Park Description Dinosaur Park, Rapid City South Dakota

Dinosaur Park is situated just west of Skyline Drive on the crest of "Hangman's Hill" overlooking downtown Rapid City, South Dakota. Conceived in 1935, the original park consisted of five historic dinosaur sculptures a rustic pagoda of stone and log (no longer extant), and two long, stone stairways (recently reconstructed). Two more-recent dinosaur sculptures, a concession building, and a parking lot all located east of Skyline Drive were added much later.
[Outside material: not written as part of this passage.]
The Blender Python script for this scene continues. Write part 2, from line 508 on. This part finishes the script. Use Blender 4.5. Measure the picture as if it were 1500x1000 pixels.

All five of the original dinosaurs are built in an identical fashion. The frames of the figures are composed of two-inch-diameter black iron pipe, which is set into concrete. Around the central frame, body forms consist of a steel framework reinforced at close intervals. Over this is a wire mesh to which the concrete skin is applied. The thickness of the concrete averages four to five inches. Each figure was originally painted with oil paint and given a chemical glaze to protect from weathering. Subsequent paintings of the animals were not recorded in terms of the material used. Oral tradition purports that the dinosaurs were originally grey, but today they are painted bright flesh green and white, with touches of pinkish red.

Built to authentic size, the five original dinosaurs have the following dimensions:

1. Triceratops, which is 27 feet long, 11 feet high and has 40 inch horns;

2. Tyrannosaurus Rex, which is 35 feet long, 16 feet high, the head is 4 feet long and the teeth are 6 inches long;

3. Brontosaurus, which is 80 feet long and 28 feet high;

4. Stegosaurus, which is 11 feet long and 7 feet high;

5. Trachedon, which is 17-feet-6-inches high and 33 feet long.

E. A. Sullivan was the designer and chief sculptor. Dr. Barnum Brown, curator of the American Museum of Natural History in New York, was the scientific consultant. Dr. C. C. O'Hara, retired President of the South Dakota School of Mines and acclaimed Palaeontologist, was one of the originators of the idea. The Rapid City Chamber of Commerce took responsibility for the project, and the Works Progress Administration [WPA] Provided engineering assistance, materials, and salaries for the workers. Work on the dinosaurs began in February of 1936. At first, cost of the Project was estimated at $24,000. But, by November of 1936, the cost estimate had risen to $25,000. The Chamber of Commerce contributed welding equipment worth $500 to the project.

Work was halted for a short time in late-1937 and early-1938, when a dispute erupted between Sullivan and the WPA. Nevertheless, the project was substantially complete by mid-year 1938.

Skyline Drive was started by the Federal Emergency Relief Administration (FERA) and completed by the WPA as a necessary adjunct to the park. Work on the road consisted of installation of retaining wails, log supports, and gravel for the road bed.

At some later date, two dinosaurs were added to the park and are now located in front of the concession building. These figures are much smaller in scale and less finely detailed than the original sculptures.

After several years of poor maintenance, the park was refurbished in the late 1960s. In 1968, the U. S. Bureau of Outdoor Recreation provided a grant of $18,203, which the City matched, for upgrading the park. (In 1967, a grant Proposal for $96,373, was apparently not awarded.) The work included a new Parking lot (to hold seventy-five cars), retaining walls, reconstructed steps and walkways, and a new concessions building with public restrooms.